Problem to solve ->
Your answer should be a single number: the count of lines holding the word "Python".
□ □ □ □ □ □ □
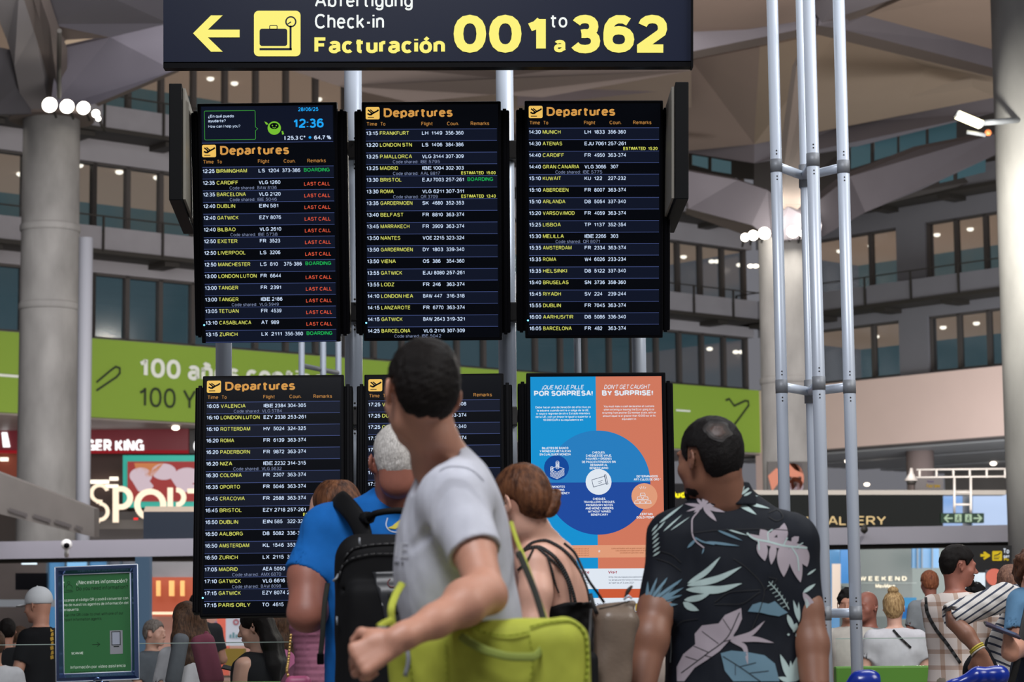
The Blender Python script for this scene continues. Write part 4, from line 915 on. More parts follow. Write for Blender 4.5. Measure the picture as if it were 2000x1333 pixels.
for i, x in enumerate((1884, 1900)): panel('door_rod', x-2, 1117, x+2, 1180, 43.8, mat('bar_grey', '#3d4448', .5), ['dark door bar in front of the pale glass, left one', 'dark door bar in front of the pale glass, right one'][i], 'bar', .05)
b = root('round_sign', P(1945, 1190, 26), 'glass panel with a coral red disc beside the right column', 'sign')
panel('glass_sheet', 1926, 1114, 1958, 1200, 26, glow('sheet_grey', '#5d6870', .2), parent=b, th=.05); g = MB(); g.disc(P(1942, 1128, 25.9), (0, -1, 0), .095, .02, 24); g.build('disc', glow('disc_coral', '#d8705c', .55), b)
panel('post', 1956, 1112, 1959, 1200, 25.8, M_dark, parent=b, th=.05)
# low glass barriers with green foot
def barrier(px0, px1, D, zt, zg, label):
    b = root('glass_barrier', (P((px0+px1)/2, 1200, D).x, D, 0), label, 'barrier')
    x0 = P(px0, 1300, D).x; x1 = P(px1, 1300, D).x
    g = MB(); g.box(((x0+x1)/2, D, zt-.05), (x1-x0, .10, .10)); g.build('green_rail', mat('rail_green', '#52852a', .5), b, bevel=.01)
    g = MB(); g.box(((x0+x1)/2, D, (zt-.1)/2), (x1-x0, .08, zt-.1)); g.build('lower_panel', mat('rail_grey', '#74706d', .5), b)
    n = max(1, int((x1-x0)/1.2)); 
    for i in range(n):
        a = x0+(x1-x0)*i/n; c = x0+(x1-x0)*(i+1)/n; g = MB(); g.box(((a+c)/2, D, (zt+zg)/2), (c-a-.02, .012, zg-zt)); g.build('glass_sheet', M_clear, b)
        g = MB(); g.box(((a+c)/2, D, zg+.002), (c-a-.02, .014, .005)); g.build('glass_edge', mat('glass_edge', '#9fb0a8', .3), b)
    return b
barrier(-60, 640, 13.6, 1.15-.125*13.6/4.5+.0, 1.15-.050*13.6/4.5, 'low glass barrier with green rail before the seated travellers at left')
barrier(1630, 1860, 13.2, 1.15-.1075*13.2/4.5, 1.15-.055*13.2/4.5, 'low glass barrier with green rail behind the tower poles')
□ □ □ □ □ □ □
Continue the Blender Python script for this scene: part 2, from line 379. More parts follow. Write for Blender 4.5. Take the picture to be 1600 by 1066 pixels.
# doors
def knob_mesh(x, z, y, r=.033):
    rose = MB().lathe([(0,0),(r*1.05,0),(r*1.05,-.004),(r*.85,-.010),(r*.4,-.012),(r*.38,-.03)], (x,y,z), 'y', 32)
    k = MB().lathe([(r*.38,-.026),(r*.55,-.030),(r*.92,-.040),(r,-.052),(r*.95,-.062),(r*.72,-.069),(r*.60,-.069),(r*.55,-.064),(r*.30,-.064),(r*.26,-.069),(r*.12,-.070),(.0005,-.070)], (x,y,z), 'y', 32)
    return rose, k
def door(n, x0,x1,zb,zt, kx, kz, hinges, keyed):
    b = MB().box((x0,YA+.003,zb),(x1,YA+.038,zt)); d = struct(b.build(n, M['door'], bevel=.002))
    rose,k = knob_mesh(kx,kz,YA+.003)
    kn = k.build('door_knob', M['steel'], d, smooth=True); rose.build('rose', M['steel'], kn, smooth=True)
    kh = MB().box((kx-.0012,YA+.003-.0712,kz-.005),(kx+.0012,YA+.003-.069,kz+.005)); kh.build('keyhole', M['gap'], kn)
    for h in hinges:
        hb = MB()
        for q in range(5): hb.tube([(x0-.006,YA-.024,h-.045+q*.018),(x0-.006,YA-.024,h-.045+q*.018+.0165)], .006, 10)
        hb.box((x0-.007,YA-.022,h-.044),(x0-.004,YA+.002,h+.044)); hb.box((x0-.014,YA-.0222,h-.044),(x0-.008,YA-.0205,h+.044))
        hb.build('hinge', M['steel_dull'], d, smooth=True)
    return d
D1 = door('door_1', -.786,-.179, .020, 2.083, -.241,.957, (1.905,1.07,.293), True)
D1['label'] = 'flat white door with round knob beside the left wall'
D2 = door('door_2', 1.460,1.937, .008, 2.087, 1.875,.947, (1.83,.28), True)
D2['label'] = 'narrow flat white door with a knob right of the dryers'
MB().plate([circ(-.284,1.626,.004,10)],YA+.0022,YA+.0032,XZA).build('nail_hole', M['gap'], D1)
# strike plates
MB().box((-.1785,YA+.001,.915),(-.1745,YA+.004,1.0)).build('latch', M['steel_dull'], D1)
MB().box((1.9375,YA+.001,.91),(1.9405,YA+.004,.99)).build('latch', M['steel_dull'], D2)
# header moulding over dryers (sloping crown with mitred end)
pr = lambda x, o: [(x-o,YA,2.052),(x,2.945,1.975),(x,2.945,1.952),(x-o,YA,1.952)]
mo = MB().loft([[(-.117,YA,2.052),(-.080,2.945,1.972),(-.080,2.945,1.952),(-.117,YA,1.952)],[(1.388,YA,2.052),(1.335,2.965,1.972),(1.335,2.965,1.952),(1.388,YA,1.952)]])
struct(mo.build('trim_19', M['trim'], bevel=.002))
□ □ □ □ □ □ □
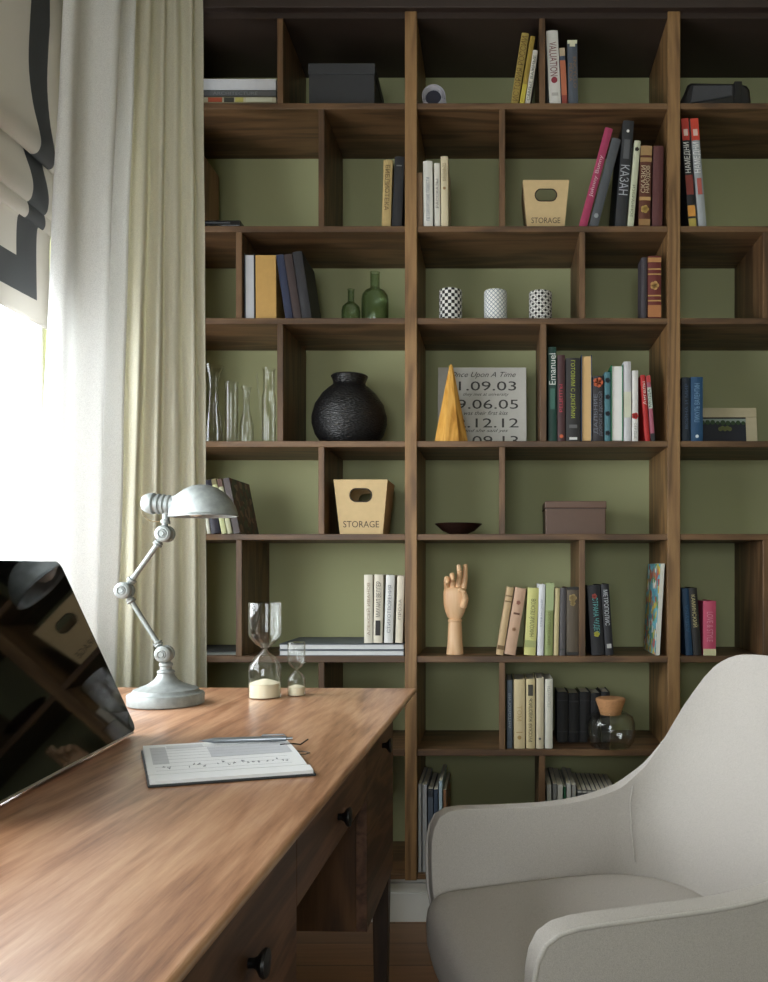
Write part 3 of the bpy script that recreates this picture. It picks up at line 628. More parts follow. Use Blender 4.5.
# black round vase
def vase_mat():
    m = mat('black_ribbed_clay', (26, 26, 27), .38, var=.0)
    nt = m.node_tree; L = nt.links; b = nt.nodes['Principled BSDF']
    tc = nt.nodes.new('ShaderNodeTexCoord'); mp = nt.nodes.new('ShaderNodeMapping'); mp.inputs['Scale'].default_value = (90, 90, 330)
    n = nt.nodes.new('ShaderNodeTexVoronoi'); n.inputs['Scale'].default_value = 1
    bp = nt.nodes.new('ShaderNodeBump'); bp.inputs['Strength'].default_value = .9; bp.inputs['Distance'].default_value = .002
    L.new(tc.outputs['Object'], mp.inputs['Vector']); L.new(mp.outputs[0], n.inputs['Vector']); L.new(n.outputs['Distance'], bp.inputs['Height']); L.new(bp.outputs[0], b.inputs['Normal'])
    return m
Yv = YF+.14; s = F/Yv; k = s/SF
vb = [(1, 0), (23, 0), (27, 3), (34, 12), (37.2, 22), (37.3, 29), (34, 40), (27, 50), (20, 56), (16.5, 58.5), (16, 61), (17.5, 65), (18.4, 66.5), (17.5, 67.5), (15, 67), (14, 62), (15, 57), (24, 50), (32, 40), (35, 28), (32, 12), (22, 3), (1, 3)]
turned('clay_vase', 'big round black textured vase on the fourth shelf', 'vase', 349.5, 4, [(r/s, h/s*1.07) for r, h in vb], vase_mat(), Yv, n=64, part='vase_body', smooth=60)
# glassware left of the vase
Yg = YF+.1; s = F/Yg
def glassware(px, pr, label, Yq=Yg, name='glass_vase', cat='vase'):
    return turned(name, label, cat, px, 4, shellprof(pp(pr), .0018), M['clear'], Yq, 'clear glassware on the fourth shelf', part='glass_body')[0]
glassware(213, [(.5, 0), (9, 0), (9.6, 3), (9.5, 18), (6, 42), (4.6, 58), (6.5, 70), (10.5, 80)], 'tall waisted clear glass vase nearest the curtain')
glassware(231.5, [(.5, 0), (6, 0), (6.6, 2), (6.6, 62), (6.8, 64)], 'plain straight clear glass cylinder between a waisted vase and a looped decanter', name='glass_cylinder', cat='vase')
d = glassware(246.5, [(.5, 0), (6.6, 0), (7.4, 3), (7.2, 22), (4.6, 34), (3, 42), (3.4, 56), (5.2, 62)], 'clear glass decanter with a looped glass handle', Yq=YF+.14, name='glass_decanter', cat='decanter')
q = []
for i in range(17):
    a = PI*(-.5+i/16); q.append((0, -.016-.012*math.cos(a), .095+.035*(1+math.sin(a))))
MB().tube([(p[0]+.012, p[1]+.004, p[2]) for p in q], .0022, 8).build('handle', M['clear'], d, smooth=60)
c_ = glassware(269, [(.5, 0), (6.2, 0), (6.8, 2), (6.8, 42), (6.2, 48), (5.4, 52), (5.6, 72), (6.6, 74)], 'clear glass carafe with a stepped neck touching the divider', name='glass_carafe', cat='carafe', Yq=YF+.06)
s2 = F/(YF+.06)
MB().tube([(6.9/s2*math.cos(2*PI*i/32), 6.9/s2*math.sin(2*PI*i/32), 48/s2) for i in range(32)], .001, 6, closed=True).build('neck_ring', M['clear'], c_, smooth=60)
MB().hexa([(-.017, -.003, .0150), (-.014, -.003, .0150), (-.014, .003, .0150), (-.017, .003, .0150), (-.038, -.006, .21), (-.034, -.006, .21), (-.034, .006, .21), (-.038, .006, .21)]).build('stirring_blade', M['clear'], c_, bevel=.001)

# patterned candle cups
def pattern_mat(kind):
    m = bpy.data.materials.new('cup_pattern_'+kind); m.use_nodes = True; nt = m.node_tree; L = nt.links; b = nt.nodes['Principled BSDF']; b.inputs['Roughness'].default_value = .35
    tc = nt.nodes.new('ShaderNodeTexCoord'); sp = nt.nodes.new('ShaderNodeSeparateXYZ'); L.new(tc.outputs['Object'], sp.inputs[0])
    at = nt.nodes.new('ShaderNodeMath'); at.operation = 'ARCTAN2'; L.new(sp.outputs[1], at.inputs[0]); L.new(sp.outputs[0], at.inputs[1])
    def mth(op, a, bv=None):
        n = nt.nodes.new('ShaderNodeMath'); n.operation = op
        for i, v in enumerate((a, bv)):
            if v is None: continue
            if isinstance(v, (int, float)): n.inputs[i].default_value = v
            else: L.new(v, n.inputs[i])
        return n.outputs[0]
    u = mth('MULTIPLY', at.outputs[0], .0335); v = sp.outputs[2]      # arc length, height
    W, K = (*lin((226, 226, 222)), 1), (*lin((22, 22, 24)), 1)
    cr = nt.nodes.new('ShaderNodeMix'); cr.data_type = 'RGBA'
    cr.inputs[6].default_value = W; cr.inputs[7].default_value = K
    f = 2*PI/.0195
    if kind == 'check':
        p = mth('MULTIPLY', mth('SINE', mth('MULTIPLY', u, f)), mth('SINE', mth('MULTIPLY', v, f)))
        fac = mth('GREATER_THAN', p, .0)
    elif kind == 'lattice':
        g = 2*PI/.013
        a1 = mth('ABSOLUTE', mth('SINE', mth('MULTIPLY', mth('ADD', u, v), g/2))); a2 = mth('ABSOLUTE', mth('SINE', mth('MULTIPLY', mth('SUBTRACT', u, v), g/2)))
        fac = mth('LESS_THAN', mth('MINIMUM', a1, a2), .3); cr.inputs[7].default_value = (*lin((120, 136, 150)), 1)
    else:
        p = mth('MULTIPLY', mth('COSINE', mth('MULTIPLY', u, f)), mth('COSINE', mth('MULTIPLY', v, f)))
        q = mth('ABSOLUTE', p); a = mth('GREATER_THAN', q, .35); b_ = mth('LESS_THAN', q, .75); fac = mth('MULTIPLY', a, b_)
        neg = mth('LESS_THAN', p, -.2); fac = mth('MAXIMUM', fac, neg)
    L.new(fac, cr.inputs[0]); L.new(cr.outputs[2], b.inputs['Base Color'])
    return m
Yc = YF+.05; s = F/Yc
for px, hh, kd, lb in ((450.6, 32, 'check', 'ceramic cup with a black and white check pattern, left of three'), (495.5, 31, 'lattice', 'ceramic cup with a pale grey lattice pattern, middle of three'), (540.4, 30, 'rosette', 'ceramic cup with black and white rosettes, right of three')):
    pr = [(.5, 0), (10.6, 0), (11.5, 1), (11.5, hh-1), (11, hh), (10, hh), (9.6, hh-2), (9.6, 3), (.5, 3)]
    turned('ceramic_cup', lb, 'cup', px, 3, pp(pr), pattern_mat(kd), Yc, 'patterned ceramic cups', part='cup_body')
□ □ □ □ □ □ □
Task solution ->
2